Kareem Did It in 1970. Jokic Did It in 2019. Wembanyama Just Did It Better.

The ClutchPoints breakdown of the scoring record is worth sitting with, because it reframes something the highlights don’t capture. Kareem in 1970 was a force — sky-hook already in development, Bucks went 56-26 that season — but his first playoff run ended in five games against the New York Knicks in the semifinals. Jokic’s 2019 run went seven games against the Spurs but ended in the second round. Wembanyama is six games deeper into his first postseason than either man was at the point they set their records, and he’s done it against a Thunder team that finished the regular season with the best record in the Western Conference.

The per-game breakdown gives you the full shape of it. Game 4 was 33 points, 8 rebounds, 5 assists in a 103-82 win. Game 6 — his fifth historically notable performance of the series — was 28 points, 10 rebounds, 2 steals, 3 blocks in 28 minutes, which is how you know the Spurs were in complete control of the building. When the best player on the floor plays only 28 minutes in an elimination game and it’s because the game was already decided, the margin of victory was 27 points, the largest in Spurs franchise history facing elimination, you’re looking at something other than a modest performance. Twenty-two of those 28 points came in the first half. San Antonio ran a 20-0 third-quarter run that held OKC scoreless for 7 minutes and 27 seconds.

Wembanyama is also the first player in Spurs franchise history to record 25+ points, 10+ rebounds, 2+ steals, and 2+ blocks in an elimination game. That franchise includes Tim Duncan, David Robinson, Tony Parker, and Kawhi Leonard. He is 22.

On the defensive end, he is the 2025-26 Defensive Player of the Year — the first unanimous DPOY in NBA history, receiving all 100 first-place votes. SGA shot 37.9% against Wembanyama’s paint anchoring across this series. The offensive numbers are the ones that get the headlines, but the defensive architecture is what makes the comparison to historical centers coherent rather than premature.

OKC Is Running on Empty. Wembanyama Played 28 Minutes Last Night.

Game 7 is tonight at Paycom Center, 8 PM ET, and the asymmetry entering it is real. The Thunder are playing on the same rest as the Spurs, but they are not playing in the same physical condition. The Thunder are heading into Game 7 without Jalen Williams, a significant absence against a Spurs team that has now won consecutive games by a combined 48 points. Oklahoma City is playing at full playoff exertion. Wembanyama left Game 6 with 20 minutes still on the clock.
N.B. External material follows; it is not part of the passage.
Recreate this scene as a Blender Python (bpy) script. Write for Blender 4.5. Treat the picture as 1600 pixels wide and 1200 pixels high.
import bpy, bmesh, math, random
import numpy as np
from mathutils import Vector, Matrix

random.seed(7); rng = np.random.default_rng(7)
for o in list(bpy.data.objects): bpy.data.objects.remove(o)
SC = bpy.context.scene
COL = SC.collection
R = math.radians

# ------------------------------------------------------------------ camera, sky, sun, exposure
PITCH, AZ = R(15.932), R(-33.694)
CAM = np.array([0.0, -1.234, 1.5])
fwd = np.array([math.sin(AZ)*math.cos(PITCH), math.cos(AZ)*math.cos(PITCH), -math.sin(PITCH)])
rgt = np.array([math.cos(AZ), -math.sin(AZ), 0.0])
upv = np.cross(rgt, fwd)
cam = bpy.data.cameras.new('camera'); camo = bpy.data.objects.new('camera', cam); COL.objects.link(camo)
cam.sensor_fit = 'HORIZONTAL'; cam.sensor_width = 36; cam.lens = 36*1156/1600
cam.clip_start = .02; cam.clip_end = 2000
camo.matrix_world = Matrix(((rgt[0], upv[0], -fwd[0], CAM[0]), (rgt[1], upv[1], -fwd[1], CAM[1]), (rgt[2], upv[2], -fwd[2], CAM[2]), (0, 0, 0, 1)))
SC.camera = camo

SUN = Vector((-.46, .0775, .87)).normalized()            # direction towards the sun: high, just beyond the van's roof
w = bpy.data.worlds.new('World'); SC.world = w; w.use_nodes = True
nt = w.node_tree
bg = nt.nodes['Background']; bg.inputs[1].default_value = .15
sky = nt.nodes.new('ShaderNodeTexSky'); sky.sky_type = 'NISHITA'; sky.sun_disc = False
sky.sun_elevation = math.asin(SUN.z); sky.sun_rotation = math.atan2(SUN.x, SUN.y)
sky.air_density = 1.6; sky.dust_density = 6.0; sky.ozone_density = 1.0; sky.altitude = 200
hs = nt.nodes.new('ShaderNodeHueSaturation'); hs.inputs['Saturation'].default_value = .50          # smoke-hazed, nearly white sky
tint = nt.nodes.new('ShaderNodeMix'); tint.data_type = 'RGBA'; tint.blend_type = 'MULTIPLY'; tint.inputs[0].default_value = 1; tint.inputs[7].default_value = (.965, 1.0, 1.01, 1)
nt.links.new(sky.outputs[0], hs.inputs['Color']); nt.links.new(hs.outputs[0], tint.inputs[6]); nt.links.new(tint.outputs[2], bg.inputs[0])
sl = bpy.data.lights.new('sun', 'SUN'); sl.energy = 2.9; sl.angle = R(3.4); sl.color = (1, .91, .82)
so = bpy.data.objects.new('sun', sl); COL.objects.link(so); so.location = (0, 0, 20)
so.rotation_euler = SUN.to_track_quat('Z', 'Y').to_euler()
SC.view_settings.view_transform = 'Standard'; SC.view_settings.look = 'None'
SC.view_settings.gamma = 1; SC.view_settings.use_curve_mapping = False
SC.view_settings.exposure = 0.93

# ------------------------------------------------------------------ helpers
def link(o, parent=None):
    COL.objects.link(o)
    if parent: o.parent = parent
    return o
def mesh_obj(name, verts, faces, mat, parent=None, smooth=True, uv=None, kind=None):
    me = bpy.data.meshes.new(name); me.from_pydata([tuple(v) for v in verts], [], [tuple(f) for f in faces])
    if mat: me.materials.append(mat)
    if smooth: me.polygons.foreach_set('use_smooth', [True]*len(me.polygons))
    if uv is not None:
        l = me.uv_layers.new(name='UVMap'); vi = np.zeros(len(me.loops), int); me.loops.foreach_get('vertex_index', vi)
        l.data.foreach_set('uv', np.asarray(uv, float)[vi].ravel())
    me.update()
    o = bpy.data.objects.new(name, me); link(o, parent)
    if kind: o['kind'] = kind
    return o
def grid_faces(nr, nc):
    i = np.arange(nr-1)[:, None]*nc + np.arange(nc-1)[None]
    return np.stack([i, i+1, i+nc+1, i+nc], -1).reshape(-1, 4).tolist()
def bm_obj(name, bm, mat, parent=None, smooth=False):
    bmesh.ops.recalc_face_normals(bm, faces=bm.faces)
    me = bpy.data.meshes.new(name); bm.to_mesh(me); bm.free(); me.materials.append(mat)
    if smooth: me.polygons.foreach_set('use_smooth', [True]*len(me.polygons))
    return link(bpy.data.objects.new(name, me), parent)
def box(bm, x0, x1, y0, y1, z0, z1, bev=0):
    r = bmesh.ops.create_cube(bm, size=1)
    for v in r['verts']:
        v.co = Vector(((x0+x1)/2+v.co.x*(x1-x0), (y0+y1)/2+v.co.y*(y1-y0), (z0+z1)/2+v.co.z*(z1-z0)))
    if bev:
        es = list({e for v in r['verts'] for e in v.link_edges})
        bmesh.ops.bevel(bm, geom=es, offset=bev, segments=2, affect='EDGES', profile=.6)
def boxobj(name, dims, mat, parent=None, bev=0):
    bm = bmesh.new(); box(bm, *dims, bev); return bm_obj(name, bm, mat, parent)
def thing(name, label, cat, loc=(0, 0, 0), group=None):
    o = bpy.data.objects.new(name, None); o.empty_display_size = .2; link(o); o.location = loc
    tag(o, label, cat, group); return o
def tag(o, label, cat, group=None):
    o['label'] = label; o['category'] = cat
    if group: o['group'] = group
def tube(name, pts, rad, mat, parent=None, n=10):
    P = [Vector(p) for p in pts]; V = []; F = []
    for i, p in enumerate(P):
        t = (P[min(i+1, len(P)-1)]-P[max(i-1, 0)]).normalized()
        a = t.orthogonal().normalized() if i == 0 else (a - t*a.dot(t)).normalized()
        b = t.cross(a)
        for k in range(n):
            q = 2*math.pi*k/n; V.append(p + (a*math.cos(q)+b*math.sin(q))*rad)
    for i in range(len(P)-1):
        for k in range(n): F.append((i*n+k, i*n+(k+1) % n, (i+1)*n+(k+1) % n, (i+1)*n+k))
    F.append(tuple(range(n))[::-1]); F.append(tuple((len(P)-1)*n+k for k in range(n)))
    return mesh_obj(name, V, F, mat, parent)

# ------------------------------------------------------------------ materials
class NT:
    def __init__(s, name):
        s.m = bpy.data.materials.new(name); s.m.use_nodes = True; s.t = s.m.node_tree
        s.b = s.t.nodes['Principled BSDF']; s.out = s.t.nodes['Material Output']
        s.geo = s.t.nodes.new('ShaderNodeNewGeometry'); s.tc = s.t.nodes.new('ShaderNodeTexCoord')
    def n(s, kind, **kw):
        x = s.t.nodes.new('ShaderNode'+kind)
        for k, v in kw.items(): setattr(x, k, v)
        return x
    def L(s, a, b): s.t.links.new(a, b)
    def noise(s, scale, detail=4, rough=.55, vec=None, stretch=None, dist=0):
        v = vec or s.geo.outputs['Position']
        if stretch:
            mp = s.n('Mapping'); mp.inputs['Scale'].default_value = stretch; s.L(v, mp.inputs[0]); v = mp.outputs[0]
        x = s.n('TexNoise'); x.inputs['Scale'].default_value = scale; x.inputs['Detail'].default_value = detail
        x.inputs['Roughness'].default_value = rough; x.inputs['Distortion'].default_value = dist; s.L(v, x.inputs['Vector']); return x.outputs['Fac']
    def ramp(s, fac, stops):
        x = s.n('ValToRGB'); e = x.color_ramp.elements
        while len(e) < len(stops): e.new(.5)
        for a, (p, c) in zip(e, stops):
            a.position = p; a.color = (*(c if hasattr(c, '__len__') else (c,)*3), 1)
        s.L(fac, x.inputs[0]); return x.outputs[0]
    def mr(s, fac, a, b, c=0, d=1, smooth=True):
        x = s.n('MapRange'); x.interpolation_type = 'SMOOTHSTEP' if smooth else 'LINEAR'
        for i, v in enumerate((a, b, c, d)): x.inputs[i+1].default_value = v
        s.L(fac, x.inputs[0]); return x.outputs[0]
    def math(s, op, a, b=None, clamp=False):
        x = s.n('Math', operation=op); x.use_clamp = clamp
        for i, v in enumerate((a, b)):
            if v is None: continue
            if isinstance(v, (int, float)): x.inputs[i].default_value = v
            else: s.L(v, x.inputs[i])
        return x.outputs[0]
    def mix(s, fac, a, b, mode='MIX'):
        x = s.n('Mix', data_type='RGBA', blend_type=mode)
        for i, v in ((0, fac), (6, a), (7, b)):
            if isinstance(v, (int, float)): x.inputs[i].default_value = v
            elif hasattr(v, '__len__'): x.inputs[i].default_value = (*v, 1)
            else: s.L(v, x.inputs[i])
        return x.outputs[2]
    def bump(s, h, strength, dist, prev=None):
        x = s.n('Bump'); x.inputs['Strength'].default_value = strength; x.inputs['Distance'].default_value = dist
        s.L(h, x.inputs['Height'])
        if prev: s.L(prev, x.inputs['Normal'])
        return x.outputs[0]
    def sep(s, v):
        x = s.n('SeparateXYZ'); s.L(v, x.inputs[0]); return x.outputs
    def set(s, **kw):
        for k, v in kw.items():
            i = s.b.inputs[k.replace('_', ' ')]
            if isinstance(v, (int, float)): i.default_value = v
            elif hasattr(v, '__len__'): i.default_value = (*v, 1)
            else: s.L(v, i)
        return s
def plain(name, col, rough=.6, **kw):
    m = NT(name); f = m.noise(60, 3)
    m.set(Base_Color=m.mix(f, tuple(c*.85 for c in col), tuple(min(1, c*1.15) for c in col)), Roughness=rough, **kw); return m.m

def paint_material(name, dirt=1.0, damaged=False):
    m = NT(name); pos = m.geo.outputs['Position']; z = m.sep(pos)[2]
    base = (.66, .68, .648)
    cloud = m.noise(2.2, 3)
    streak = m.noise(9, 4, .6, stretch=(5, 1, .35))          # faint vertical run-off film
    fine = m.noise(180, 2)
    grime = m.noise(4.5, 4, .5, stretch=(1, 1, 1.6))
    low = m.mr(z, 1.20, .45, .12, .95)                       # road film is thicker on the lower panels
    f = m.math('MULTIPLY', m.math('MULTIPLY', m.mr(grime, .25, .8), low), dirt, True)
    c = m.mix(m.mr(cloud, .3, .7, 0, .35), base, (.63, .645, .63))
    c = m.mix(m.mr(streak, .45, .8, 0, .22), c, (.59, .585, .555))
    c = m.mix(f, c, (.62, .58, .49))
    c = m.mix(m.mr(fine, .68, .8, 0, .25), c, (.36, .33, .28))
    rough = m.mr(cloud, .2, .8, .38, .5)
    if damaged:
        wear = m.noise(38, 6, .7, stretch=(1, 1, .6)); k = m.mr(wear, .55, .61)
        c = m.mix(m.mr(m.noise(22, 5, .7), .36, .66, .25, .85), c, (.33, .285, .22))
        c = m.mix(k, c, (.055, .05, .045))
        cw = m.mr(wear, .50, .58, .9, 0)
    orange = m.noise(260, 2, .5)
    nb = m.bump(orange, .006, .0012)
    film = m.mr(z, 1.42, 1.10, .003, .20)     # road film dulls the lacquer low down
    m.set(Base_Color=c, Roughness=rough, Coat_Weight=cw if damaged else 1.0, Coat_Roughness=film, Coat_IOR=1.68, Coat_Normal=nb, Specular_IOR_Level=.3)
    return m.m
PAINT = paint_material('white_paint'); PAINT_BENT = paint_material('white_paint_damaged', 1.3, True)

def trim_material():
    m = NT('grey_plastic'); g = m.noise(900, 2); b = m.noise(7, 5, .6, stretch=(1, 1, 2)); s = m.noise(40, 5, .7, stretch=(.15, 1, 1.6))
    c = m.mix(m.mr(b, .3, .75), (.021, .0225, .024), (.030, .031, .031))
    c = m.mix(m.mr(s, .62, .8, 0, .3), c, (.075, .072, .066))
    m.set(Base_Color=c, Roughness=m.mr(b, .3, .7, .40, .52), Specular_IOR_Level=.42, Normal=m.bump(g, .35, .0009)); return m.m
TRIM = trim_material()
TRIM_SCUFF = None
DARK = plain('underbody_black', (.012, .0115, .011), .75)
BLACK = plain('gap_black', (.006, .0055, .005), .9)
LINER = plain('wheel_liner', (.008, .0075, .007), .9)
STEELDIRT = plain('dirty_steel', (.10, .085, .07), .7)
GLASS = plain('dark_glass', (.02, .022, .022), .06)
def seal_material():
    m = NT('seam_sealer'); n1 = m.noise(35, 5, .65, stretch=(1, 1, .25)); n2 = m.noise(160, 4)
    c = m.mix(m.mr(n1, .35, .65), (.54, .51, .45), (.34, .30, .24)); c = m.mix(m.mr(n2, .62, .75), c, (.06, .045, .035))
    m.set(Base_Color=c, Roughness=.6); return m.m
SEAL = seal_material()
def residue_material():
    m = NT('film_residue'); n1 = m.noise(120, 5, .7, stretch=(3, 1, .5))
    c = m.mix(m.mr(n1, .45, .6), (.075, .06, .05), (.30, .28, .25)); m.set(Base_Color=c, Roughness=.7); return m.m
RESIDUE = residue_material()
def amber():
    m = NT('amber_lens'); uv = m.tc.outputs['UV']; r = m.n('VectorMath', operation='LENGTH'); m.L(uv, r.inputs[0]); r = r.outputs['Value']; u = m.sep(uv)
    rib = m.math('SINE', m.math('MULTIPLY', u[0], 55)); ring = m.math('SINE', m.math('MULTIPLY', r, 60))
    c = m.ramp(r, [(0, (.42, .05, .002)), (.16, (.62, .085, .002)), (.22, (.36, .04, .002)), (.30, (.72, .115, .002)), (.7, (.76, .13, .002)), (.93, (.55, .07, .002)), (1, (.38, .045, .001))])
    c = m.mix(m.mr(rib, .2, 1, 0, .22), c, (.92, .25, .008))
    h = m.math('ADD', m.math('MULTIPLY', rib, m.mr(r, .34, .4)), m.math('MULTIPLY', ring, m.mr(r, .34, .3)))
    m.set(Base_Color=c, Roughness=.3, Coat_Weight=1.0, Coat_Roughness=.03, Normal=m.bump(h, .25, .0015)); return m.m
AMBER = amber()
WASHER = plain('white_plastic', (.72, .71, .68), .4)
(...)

Harrison Barnes articulated the dynamic as clearly as anyone after the game: “Just his approach after the game, the things he said in the locker room to us as a team — when you say all these things, then you back it up with actions, it kind of has an effect.” That locker room speech came after Game 5, a loss Wembanyama chose not to address with reporters. He spoke to teammates only. Game 6 was the response.

Coach Mitch Johnson’s framing was less about inspiration than method: “He’s comfortable with that regardless of the outcome…attack the moment, have the right approach and live with the results.” That’s the description of a player who is not being swept up in the moment — which, given the moments he keeps producing, is its own kind of remarkable.

Wembanyama’s own postgame read was characteristically spare: “We played together. We passed the ball and trusted the game plan as always.”

The record is 372 points. The arithmetic is earned. And there is one game left to add to it.